___ Collected material

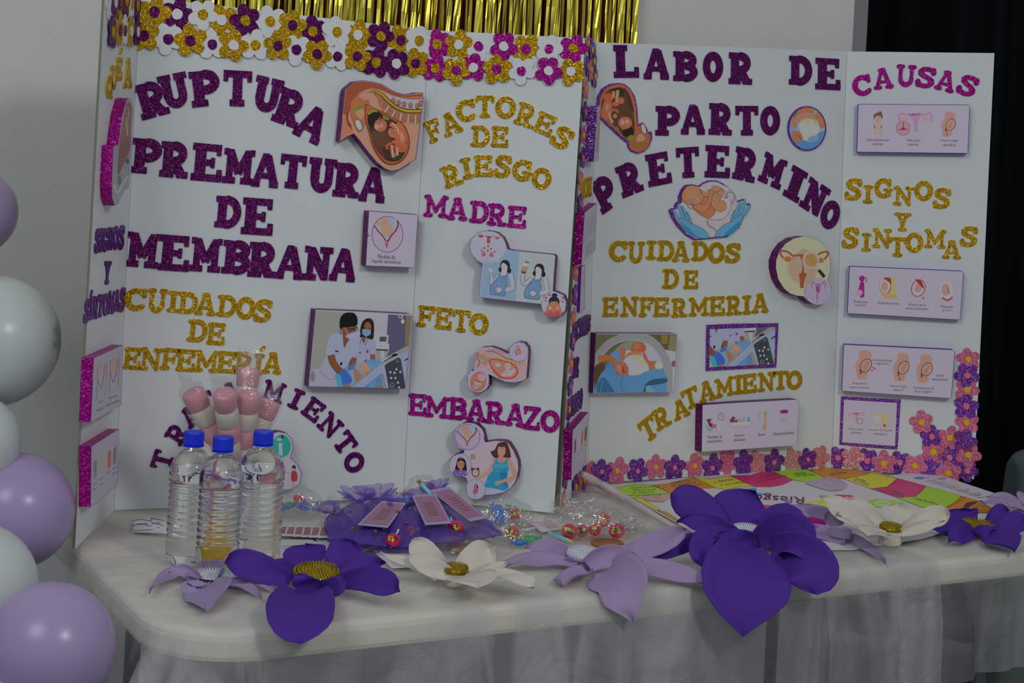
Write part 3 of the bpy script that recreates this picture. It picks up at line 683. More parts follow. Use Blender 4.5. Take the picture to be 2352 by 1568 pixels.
for i in range(70):
    t = rnd.random(); x = 720 + 630 * t; y = 330 + 330 * min(1, t * 1.6) + rnd.uniform(-40, 60); d.ell(x, y, 5, 4, (70, 40, 30), n=5)
d.line([(470, 380), (560, 290), (700, 250), (850, 285), (1000, 350), (1200, 395), (1385, 385)], 8, (130, 80, 60))
d.poly([(850, 310), (950, 370), (1100, 400), (1385, 430), (1380, 540), (1200, 545), (1060, 510), (950, 430)], (150, 154, 166))
for x, y in ((980, 425), (1055, 455), (1130, 475), (1220, 490), (1315, 500), (1362, 465)): d.ell(x, y + 4, 31, 42, (70, 45, 35)); d.ell(x, y, 26, 36, (150, 100, 72))
d.line([(720, 285), (820, 340), (930, 450), (1060, 540), (1200, 575), (1365, 572)], 34, (168, 132, 22)); d.line([(720, 275), (820, 322), (935, 430), (1060, 518), (1200, 553), (1368, 550)], 8, (40, 35, 22)); d.line([(800, 345), (920, 465), (1060, 560), (1200, 596), (1365, 592)], 6, (50, 40, 22))
for a, b in (((920, 505), (860, 592)), ((1005, 565), (960, 655)), ((1092, 600), (1070, 712)), ((1190, 618), (1180, 748)), ((1290, 628), (1286, 752))): d.line([a, b], 24, (178, 150, 160))
d.sm([(395, 450), (450, 385), (520, 385), (590, 430), (630, 405), (645, 480), (560, 490), (480, 530), (400, 565), (385, 510)], (160, 96, 58))
d.sm([(400, 590), (600, 490), (680, 520), (650, 640), (600, 720), (560, 800), (500, 860), (430, 720)], (158, 96, 62))
d.line([(395, 570), (480, 552), (580, 498)], 34, (108, 124, 36))
d.sm([(455, 580), (560, 545), (578, 620), (535, 685), (480, 640)], (190, 140, 112)); d.ell(500, 765, 46, 88, (70, 60, 55), -22); d.ell(500, 765, 38, 78, (168, 166, 160), -22)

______

What is required: Copy the material exactly. Do not include the pictures.

Reply to the task:
Write part 3 of the bpy script that recreates this picture. It picks up at line 683. More parts follow. Use Blender 4.5. Take the picture to be 2352 by 1568 pixels.
for i in range(70):
    t = rnd.random(); x = 720 + 630 * t; y = 330 + 330 * min(1, t * 1.6) + rnd.uniform(-40, 60); d.ell(x, y, 5, 4, (70, 40, 30), n=5)
d.line([(470, 380), (560, 290), (700, 250), (850, 285), (1000, 350), (1200, 395), (1385, 385)], 8, (130, 80, 60))
d.poly([(850, 310), (950, 370), (1100, 400), (1385, 430), (1380, 540), (1200, 545), (1060, 510), (950, 430)], (150, 154, 166))
for x, y in ((980, 425), (1055, 455), (1130, 475), (1220, 490), (1315, 500), (1362, 465)): d.ell(x, y + 4, 31, 42, (70, 45, 35)); d.ell(x, y, 26, 36, (150, 100, 72))
d.line([(720, 285), (820, 340), (930, 450), (1060, 540), (1200, 575), (1365, 572)], 34, (168, 132, 22)); d.line([(720, 275), (820, 322), (935, 430), (1060, 518), (1200, 553), (1368, 550)], 8, (40, 35, 22)); d.line([(800, 345), (920, 465), (1060, 560), (1200, 596), (1365, 592)], 6, (50, 40, 22))
for a, b in (((920, 505), (860, 592)), ((1005, 565), (960, 655)), ((1092, 600), (1070, 712)), ((1190, 618), (1180, 748)), ((1290, 628), (1286, 752))): d.line([a, b], 24, (178, 150, 160))
d.sm([(395, 450), (450, 385), (520, 385), (590, 430), (630, 405), (645, 480), (560, 490), (480, 530), (400, 565), (385, 510)], (160, 96, 58))
d.sm([(400, 590), (600, 490), (680, 520), (650, 640), (600, 720), (560, 800), (500, 860), (430, 720)], (158, 96, 62))
d.line([(395, 570), (480, 552), (580, 498)], 34, (108, 124, 36))
d.sm([(455, 580), (560, 545), (578, 620), (535, 685), (480, 640)], (190, 140, 112)); d.ell(500, 765, 46, 88, (70, 60, 55), -22); d.ell(500, 765, 38, 78, (168, 166, 160), -22)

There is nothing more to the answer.